**WORK TO BE COMPLETED:**
Reproduce the data in its entirety, exactly as supplied.

+++

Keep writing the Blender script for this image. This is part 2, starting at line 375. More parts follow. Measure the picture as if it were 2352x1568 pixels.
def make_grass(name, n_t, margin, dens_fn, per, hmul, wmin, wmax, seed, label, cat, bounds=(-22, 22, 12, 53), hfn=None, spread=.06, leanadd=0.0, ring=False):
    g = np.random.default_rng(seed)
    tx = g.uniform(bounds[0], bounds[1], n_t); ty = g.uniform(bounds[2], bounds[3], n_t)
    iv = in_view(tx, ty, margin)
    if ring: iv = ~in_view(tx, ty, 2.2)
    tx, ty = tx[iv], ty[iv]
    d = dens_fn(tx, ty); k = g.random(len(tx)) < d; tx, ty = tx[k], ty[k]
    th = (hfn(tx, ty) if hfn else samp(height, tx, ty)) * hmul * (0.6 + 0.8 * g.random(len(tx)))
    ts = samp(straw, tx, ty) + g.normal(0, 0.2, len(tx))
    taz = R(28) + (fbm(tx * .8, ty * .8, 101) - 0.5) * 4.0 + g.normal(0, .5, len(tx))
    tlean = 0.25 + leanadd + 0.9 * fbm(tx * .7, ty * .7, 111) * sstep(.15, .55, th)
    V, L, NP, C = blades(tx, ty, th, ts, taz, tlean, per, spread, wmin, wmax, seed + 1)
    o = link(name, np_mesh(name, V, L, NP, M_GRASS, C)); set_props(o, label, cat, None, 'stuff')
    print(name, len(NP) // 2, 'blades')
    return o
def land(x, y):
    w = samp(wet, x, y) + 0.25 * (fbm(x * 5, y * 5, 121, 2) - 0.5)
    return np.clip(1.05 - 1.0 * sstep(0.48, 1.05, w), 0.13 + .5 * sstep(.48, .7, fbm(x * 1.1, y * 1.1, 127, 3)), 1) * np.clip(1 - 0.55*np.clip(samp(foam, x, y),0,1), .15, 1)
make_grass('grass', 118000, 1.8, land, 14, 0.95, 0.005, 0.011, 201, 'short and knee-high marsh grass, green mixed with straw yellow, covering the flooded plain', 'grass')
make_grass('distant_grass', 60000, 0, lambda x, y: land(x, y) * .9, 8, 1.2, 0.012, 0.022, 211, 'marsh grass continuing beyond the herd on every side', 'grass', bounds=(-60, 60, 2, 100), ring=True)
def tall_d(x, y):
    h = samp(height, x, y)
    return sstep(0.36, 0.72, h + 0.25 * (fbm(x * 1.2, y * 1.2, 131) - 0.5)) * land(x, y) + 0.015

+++

**TASK RESPONSE:**
Keep writing the Blender script for this image. This is part 2, starting at line 375. More parts follow. Measure the picture as if it were 2352x1568 pixels.
def make_grass(name, n_t, margin, dens_fn, per, hmul, wmin, wmax, seed, label, cat, bounds=(-22, 22, 12, 53), hfn=None, spread=.06, leanadd=0.0, ring=False):
    g = np.random.default_rng(seed)
    tx = g.uniform(bounds[0], bounds[1], n_t); ty = g.uniform(bounds[2], bounds[3], n_t)
    iv = in_view(tx, ty, margin)
    if ring: iv = ~in_view(tx, ty, 2.2)
    tx, ty = tx[iv], ty[iv]
    d = dens_fn(tx, ty); k = g.random(len(tx)) < d; tx, ty = tx[k], ty[k]
    th = (hfn(tx, ty) if hfn else samp(height, tx, ty)) * hmul * (0.6 + 0.8 * g.random(len(tx)))
    ts = samp(straw, tx, ty) + g.normal(0, 0.2, len(tx))
    taz = R(28) + (fbm(tx * .8, ty * .8, 101) - 0.5) * 4.0 + g.normal(0, .5, len(tx))
    tlean = 0.25 + leanadd + 0.9 * fbm(tx * .7, ty * .7, 111) * sstep(.15, .55, th)
    V, L, NP, C = blades(tx, ty, th, ts, taz, tlean, per, spread, wmin, wmax, seed + 1)
    o = link(name, np_mesh(name, V, L, NP, M_GRASS, C)); set_props(o, label, cat, None, 'stuff')
    print(name, len(NP) // 2, 'blades')
    return o
def land(x, y):
    w = samp(wet, x, y) + 0.25 * (fbm(x * 5, y * 5, 121, 2) - 0.5)
    return np.clip(1.05 - 1.0 * sstep(0.48, 1.05, w), 0.13 + .5 * sstep(.48, .7, fbm(x * 1.1, y * 1.1, 127, 3)), 1) * np.clip(1 - 0.55*np.clip(samp(foam, x, y),0,1), .15, 1)
make_grass('grass', 118000, 1.8, land, 14, 0.95, 0.005, 0.011, 201, 'short and knee-high marsh grass, green mixed with straw yellow, covering the flooded plain', 'grass')
make_grass('distant_grass', 60000, 0, lambda x, y: land(x, y) * .9, 8, 1.2, 0.012, 0.022, 211, 'marsh grass continuing beyond the herd on every side', 'grass', bounds=(-60, 60, 2, 100), ring=True)
def tall_d(x, y):
    h = samp(height, x, y)
    return sstep(0.36, 0.72, h + 0.25 * (fbm(x * 1.2, y * 1.2, 131) - 0.5)) * land(x, y) + 0.015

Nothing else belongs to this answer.